Hostess Brands Inc., maker of Twinkies, Wonder Bread, Ding Dongs, and Ho
Ho's, said Friday it would liquidate the company and put its brands up for
sale "to the highest bidders," its chief executive said.
Closing would mean the loss of 18,500 jobs nationally, including more
than 400 at a Hostess plant in Northeast Philadelphia and several depots
around the region.
"It's very sad," said Hostess CEO Gregory F. Rayburn, who had been hired
to turn the company around. "I don't want anybody to be out of work."
Despite $2.5 billion in sales, the company, now in its second bankruptcy
proceedings in a decade, has been in trouble for years. But the precipitating
event, at least according to the company, was the refusal of union bakers to
accept concessions and return to the job by 5 p.m. Thursday.
The Bakery, Confectionery, Tobacco Workers and Grain Millers
International Union went on strike at Hostess plants across the nation early
Saturday after rejecting a concessionary contract approved by a bankruptcy
judge last month. The same contract had been approved by the International
Brotherhood of Teamsters.
"I think, unfortunately, the leadership of [the bakers'] union led their
members to believe that there is a buyer in the wings, even though there is no
buyer," Rayburn said in an interview with CNBC.
He described the shutdown as a "consequence ... not a threat." He said
customers would quickly grow frustrated if they couldn't find their favorite
brands on store shelves.
"Of course, they are blaming the union," said Robert Ryder,
secretary-treasurer of Teamsters Local 463 in Fort Washington, which
represents 130 drivers, mechanics, and packers at the Northeast plant.
"You can't just keep fixing the company" by making the workers take cuts,
he said.
Rayburn said that besides union work rules and other employee costs,
"there is plenty of blame to go around," including poor management, debt, and
a lack of investment. Also, he said, the entire segment is too crowded.
"To stay in business as a condition of bankruptcy, they had to cut their
operating expenses immediately," hence, a push for quick union concessions,
said Robert Costello, who heads the $55 million Costello Asset Management fund
in Huntingdon Valley, and who is a former stock analyst who covered Tastykake
and other food makers.
But, he said, "It's a brand that's been under-managed for a long time.
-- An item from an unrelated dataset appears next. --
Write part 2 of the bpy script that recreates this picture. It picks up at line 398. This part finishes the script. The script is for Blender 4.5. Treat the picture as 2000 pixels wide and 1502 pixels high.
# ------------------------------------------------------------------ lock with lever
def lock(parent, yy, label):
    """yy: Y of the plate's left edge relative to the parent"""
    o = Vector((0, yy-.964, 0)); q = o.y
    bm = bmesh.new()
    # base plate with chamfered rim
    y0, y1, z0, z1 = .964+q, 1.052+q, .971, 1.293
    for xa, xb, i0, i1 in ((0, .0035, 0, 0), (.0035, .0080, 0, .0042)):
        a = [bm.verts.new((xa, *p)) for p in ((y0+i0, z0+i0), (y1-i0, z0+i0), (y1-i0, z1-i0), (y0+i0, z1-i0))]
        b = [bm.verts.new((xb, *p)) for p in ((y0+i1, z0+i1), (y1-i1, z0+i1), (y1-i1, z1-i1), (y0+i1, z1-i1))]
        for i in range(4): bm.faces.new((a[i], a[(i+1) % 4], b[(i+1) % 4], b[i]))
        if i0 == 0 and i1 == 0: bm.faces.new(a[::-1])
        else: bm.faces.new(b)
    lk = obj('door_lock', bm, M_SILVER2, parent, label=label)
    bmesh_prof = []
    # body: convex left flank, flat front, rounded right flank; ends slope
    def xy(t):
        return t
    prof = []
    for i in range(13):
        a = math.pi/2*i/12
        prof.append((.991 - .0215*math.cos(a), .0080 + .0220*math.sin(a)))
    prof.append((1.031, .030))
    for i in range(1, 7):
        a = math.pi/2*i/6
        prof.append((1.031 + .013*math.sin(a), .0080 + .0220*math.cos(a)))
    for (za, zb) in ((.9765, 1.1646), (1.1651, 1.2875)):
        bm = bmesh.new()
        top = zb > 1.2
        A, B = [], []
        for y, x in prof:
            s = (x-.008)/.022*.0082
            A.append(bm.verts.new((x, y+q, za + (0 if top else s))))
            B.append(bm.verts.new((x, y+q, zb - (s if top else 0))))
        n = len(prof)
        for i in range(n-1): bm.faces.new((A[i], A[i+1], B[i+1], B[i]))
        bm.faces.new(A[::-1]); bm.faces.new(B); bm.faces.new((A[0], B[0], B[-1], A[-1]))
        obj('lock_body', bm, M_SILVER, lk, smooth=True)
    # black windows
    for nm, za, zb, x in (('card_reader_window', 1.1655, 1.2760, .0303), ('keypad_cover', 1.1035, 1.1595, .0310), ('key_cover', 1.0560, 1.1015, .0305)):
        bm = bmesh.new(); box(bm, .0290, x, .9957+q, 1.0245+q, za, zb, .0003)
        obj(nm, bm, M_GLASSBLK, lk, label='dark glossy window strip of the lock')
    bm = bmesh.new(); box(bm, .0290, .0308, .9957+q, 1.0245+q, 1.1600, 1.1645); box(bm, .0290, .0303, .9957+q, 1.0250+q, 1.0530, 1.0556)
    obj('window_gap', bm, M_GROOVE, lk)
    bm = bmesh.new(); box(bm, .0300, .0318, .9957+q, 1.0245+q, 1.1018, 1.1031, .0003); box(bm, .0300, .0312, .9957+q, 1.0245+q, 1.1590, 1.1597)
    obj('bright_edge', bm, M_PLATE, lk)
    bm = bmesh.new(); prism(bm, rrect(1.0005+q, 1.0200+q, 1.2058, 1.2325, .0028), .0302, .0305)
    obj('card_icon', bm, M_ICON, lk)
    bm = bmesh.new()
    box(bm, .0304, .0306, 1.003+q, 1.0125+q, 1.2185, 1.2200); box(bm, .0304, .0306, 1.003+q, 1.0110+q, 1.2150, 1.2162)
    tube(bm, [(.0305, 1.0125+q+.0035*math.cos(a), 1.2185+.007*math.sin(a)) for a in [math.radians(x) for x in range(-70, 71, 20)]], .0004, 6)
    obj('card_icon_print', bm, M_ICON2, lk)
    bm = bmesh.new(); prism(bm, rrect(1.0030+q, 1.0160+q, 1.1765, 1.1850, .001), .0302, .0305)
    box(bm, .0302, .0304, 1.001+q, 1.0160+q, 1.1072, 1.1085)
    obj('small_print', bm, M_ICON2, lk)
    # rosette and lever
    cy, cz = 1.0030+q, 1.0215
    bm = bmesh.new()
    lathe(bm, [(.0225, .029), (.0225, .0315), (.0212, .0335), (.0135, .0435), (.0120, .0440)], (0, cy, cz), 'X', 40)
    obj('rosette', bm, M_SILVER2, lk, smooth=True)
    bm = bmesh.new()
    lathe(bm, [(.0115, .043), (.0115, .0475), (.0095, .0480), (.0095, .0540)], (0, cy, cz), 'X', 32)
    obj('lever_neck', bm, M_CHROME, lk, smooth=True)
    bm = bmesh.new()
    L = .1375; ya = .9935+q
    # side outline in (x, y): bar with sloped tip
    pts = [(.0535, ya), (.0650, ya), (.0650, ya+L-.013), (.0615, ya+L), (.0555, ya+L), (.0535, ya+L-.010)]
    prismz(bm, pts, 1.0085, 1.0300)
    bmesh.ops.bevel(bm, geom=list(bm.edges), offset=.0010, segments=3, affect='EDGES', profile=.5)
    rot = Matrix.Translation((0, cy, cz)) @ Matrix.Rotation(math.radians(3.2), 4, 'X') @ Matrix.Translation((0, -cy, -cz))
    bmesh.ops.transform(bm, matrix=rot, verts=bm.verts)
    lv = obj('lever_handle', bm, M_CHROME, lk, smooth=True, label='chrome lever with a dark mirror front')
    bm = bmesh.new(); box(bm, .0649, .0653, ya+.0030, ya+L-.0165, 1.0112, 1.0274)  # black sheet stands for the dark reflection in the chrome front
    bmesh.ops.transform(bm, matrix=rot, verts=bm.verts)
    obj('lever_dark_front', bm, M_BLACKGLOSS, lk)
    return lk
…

I'm not blaming the unions. This was a fait accompli. You have a slow-growth
economy, and the weakest are the first to go when they have problems."
The debt from the previous bankruptcy meant the company had no money to
put into marketing -- and marketing is a must in the snack business, Costello
said. That's particularly the case as companies such as Bimbo Bakeries USA of
Horsham and Tastykake's owners, Flowers Foods of Georgia, are ramping up their
marketing budgets.
"When was the last time you saw a Hostess coupon?" Costello asked.
Bimbo, Flowers, and J&J Snack Foods Corp. in Pennsauken are potential
buyers for various Hostess brands, he said.